The movie isn’t awful, despite my rating. The acting is serviceable, it doesn’t push things too hard, and does a decent job with tension. The problem is that this a very slow moving movie that shoe-horns a lot into the final fifteen minutes. It escalates too fast and the escalation comes off as corny. The filmmakers do a decent job of working around things by inserting LOTS of titlecards – to pad the run time I’d wager – but it sets the tone and lets you know what is coming. Unfortunately this goes from a slight haunting, to a definite haunting, to a demon and it doesn’t earn it. It definitely doesn’t earn the ending we’re presented with.

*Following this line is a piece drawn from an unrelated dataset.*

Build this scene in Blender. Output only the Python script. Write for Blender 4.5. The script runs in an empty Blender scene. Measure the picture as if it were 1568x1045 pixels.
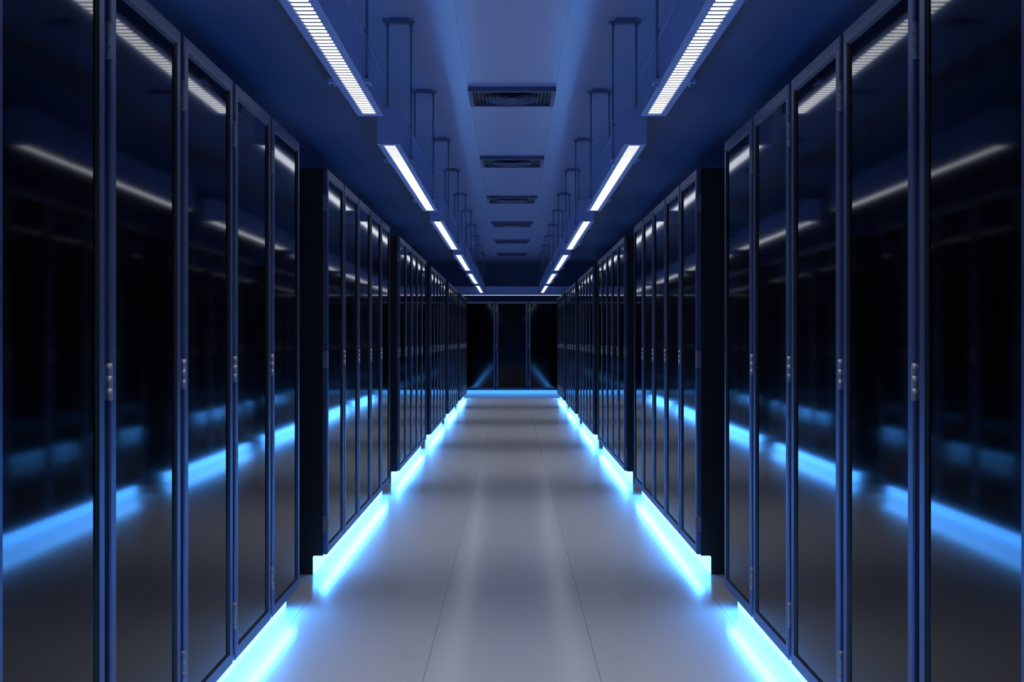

The bigger problem is that the movie looks awful. I get it, COMPLETELY. This was a film done with natural and ambient lighting but no ‘movie’ lighting. Not a big deal…unless the film is too dark to really see some of it clearly, and while it’s very Dogma95 and naturalistic…it doesn’t help. If nothing else they should have used more lighting in the house to make things easier to see. This also makes some of the close up confessional shots a little blurry, which is a drag.

I applaud them for making a feature and there are some things here to work from, some things that show they know what they are doing, but this film just doesn’t work. It’s boring, the image too dark at times, and the climax seems unearned and lazy.

Definitely a found footage you can skip.